Hot Goods Update & Hay Forecast

Hot Goods Update & Hay Forecast

Hot Goods Update & Hay Forecast plus Food Forethought. I'm Greg Martin with today's Northwest Report.

Fallout continues regarding northwest berry growers and other ag producers over the "hot goods" issue. The government is using it as a leveraging tool against employers and Washington Farm Labor Association's Dan Fazio says that's not right.

FAZIO: It seems like the DOL, Department of Labor, seems to think they can seize perishable crops and then use that to leverage farmers to settle without giving the farmers any right to appeal. DOL inspectors, a couple of years ago, forced farmers to sign what amounted to a confession and pay $240-thousand dollars in fines or else DOL was going to direct the shippers not to ship their fresh blueberry crops. In other words, have the crops rot on the shipping docks. Oregon Farm Bureau went to work and the farmers appealed, the courts weighed in, three separate federal judges have told DOL that it was wrong.
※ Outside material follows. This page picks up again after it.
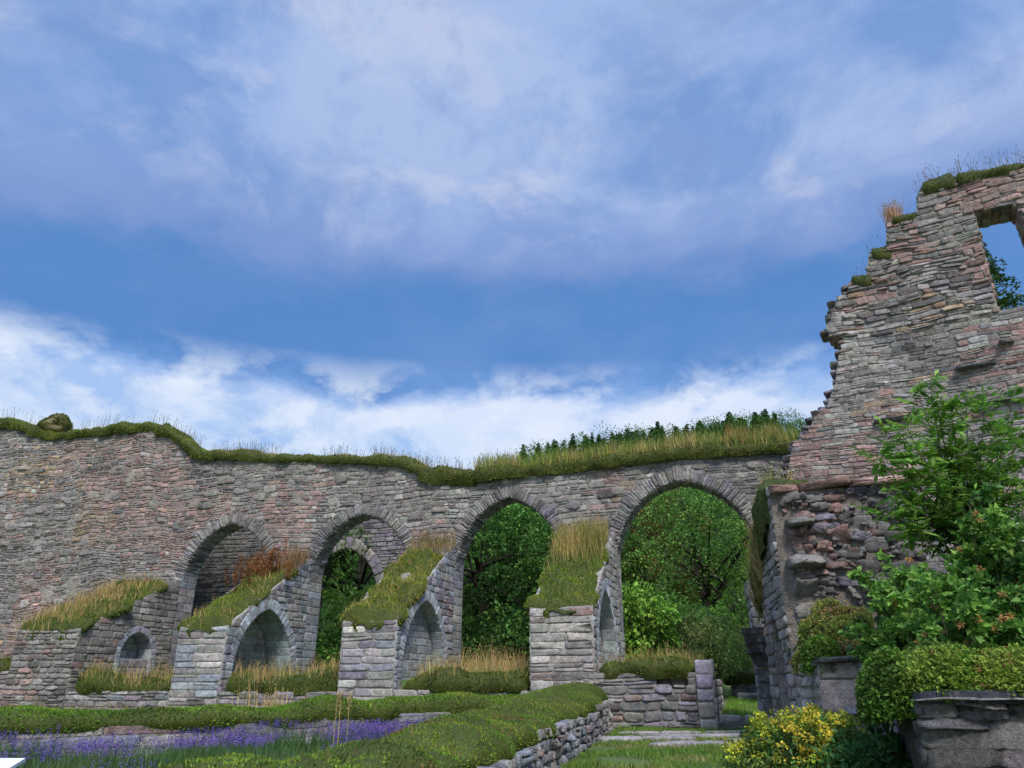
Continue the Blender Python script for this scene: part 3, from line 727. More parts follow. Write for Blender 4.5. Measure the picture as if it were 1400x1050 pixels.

Based on October 1, 2014 conditions, production of alfalfa hay in Idaho is forecast up 9 percent from last year. Harvested area is down 40,000 acres from 2013. Yield is expected to be 4.30 tons per acre, up 0.5 ton from 2013. Oregon alfalfa hay production is forecast down 5 percent from last year. Washington alfalfa hay production is expected up 8 percent from last year and production of other hay in Idaho is forecast up 19 percent from last year.

Now with today's Food Forethought, here's Lacy Gray.

It has been said that "the devil is in the details". This has especially been true it seems when it comes to the USDA's original and revised Country of Origin Labeling rule. For the last several years the COOL rule has come under fire from not only the World Trade Organization but numerous agriculture groups here in the U.S.. The WTO ruled that previous labeling practices were unfair to Mexico and Canada, while livestock groups contend that the COOL rule would require "costly and detailed labels on meat products that do not directly advance a substantial government interest". The WTO most recently cited that the USDA has not changed the rule enough - ruling that the mandatory COOL statute still violates U.S. international trade obligations by discriminating against Canadian cattle and pigs, and Mexican cattle, and therefore is illegal. So, where do we go from here? As United States Cattlemen's Association President Danni Beer recently said to Ag Network's Greg Martin, "What we'd have to do is change the way its implemented to not make it discriminatory toward Canada and Mexico products .... It's more in the details of how you implement the program. WTO didn't say don't do it, they said do it in a way that's non-discriminatory."

Thanks Lacy. That's today's Northwest Report. I'm Greg Martin on the Ag Information Network.